Emerald Group Publishing Limited

Copyright © 2002, MCB UP Limited


Japanese professor developing tele-existent cockpit

Japanese professor developing tele-existent cockpit

Keywords: Robots, Tele presence

A well-known Japanese professor and a leading robotic scientist as well, Susumu Tachi at the prestigious University of Tokyo is reportedly putting the finishing touches to his work on "the concept of tele-existence such as will permit an individual to control a robot remotely, and be given the feeling that" he or she is inside the robot itself, "acting", says the scientist, "as if a kind of virtual existence has been created".

Professor Tachi's work – "developing a tele-existence cockpit to control a humanoid robot" – is part of an ongoing governmental Humanoid Robotics Project dating back to Japan's fiscal 1998/1999, and shortly after.

To Professor Tachi the robot "is a tool to expand ability. One might wish to travel as far as to the Swiss Alps or to insert one's self into small places like vessels in a human body.
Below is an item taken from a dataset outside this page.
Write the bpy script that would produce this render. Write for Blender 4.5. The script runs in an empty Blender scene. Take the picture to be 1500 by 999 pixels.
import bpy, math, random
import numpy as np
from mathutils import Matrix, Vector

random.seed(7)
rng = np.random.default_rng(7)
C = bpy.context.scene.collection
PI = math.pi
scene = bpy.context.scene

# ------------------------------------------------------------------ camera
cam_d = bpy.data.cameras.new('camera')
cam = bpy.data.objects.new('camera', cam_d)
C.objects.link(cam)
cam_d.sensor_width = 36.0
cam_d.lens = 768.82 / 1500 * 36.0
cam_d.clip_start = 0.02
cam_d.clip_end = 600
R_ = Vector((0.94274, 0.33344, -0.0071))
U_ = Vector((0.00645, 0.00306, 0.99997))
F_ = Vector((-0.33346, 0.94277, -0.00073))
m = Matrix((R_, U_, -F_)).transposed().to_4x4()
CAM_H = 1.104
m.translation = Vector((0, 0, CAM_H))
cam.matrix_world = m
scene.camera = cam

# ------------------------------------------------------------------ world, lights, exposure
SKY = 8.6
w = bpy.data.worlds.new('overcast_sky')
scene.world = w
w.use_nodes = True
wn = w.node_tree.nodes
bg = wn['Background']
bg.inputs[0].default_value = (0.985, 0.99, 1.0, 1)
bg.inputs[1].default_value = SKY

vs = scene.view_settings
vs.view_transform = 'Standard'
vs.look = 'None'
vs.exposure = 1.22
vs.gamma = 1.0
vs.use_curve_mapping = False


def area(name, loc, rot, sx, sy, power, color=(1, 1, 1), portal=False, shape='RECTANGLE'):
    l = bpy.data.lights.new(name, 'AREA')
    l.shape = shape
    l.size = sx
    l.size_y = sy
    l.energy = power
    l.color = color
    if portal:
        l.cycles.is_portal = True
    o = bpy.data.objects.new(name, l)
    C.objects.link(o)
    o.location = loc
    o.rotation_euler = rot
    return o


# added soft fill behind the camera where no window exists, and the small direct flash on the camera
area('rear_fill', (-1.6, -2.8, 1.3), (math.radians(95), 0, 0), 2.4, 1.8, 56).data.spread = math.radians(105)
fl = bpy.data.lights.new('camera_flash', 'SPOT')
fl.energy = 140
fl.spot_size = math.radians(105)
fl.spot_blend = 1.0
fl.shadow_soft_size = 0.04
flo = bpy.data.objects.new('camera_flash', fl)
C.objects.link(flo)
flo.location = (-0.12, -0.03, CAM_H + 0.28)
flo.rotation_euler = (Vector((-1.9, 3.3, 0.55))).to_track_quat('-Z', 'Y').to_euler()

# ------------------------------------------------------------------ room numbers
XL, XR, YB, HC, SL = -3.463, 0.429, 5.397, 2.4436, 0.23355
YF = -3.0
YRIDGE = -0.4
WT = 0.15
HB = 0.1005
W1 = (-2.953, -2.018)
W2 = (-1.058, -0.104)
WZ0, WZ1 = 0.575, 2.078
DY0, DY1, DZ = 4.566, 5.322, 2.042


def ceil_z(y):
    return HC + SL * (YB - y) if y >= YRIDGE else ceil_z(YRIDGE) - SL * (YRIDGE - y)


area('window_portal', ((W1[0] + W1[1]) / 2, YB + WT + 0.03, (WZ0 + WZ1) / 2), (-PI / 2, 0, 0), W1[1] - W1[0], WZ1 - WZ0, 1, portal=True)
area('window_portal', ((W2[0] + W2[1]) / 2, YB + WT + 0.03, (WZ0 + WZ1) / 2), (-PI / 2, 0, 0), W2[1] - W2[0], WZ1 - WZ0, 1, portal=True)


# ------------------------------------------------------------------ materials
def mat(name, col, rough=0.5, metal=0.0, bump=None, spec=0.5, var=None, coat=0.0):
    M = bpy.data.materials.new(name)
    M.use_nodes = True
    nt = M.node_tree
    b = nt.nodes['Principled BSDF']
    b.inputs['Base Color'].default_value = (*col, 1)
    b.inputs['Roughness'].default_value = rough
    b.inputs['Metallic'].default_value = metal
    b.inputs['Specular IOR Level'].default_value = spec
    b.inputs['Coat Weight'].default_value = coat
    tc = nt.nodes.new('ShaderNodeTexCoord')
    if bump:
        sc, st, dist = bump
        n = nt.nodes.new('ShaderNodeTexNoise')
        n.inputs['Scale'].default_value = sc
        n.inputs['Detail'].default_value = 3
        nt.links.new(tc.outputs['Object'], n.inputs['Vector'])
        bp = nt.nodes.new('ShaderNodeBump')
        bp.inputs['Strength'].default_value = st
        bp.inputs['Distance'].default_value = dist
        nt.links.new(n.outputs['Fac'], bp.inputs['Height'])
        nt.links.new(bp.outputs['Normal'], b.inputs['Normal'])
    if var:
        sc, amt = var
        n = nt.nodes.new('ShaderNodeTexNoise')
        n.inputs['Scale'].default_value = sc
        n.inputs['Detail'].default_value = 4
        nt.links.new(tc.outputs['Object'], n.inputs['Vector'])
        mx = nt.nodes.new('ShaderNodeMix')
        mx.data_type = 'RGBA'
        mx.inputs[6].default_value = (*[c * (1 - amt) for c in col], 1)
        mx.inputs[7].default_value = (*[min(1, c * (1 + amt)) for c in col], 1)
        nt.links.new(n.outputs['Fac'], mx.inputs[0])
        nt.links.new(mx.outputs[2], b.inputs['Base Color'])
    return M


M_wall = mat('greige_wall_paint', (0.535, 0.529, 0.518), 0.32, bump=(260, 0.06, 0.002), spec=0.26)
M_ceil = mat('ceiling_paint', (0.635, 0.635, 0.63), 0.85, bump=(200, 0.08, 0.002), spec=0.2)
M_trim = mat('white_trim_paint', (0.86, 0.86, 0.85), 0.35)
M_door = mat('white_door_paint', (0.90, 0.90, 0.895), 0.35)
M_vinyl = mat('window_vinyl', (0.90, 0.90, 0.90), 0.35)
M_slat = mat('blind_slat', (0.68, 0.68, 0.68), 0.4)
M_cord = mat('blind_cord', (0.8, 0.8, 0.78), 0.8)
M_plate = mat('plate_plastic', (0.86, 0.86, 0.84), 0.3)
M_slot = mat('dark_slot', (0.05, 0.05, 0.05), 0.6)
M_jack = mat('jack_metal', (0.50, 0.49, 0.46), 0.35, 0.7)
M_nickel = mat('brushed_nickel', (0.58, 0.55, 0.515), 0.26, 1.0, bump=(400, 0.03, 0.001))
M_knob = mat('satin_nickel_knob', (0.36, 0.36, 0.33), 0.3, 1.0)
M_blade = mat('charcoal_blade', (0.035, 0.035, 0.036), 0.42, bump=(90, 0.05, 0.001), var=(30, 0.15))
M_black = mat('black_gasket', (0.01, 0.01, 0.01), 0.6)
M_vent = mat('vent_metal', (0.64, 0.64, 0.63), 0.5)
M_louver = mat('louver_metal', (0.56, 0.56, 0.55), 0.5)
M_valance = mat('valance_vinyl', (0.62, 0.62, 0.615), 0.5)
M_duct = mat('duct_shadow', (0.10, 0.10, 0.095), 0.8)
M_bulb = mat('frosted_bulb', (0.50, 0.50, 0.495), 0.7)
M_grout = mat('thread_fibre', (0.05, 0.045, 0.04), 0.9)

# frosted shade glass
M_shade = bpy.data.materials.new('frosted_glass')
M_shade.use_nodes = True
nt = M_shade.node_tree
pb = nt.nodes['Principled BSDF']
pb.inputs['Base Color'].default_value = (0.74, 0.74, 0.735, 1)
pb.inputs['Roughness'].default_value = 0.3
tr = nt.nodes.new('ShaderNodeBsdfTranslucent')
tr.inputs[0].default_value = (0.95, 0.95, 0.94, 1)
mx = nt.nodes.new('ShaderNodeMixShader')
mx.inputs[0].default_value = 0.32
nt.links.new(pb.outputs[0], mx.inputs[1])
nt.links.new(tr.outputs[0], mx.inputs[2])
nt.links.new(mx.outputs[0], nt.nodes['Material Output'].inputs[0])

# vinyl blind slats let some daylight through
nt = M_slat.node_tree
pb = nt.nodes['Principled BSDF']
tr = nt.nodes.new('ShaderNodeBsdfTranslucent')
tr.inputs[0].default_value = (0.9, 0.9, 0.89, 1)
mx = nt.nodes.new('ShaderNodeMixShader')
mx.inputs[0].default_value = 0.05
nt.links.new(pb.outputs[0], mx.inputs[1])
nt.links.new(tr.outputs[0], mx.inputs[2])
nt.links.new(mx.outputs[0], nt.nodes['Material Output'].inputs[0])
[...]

Robots can make such possible, for if one can share visual, auditory, tactical and kinesthetic senses with a robot, you can control it as if you were inside it, soon able to do what the robot does".

Actually, he pointed out, a tele-existent robot was developed in the late 1980s, but it could only handle simple tasks like stacking boxes and opening valves by tracing an operator's motions. "Operator," he explained, "was at the master control system, seeing the same images as the robot, moving hands and arms as if doing the tasks, so we began further work, aware of the potential of tele-existence".

Work advanced to a first prototype system stage, in fiscal 2000/2002, with a robot with ability to walk, not run, with two legs; moving both head and arms.

"The cockpit operator", Tachi continued, "feels the robot touches or holds something and will also hear and see what the robot does, cockpit also functioning as an Internet service, thus allowing the person to control the robot via Internet, at least partly. At the present time, cockpit and robot are connected exclusively to each other, but we seek to develop a faster information network, one like an optical fibre being essential. Ideally, a robot should be accessible for everybody from anywhere".

To the robotics scientist, artificial intelligence to ensure safety is "another must".

"In a world where tele-existence robots work among human beings, they must be intelligent enough to control their behaviour so as not to harm or endanger humans. There is still much research on this artificial intelligence, and to date, only a few have been pursuing that direction.

"To be practical, too, is important. We might also need a licensing system for particular types of robots' work, such as rescuing people from under rubble, as evokes the tragic work still being done in the wake of the World Trade Center disaster, or no less important, a system for caring for the elderly or the sick."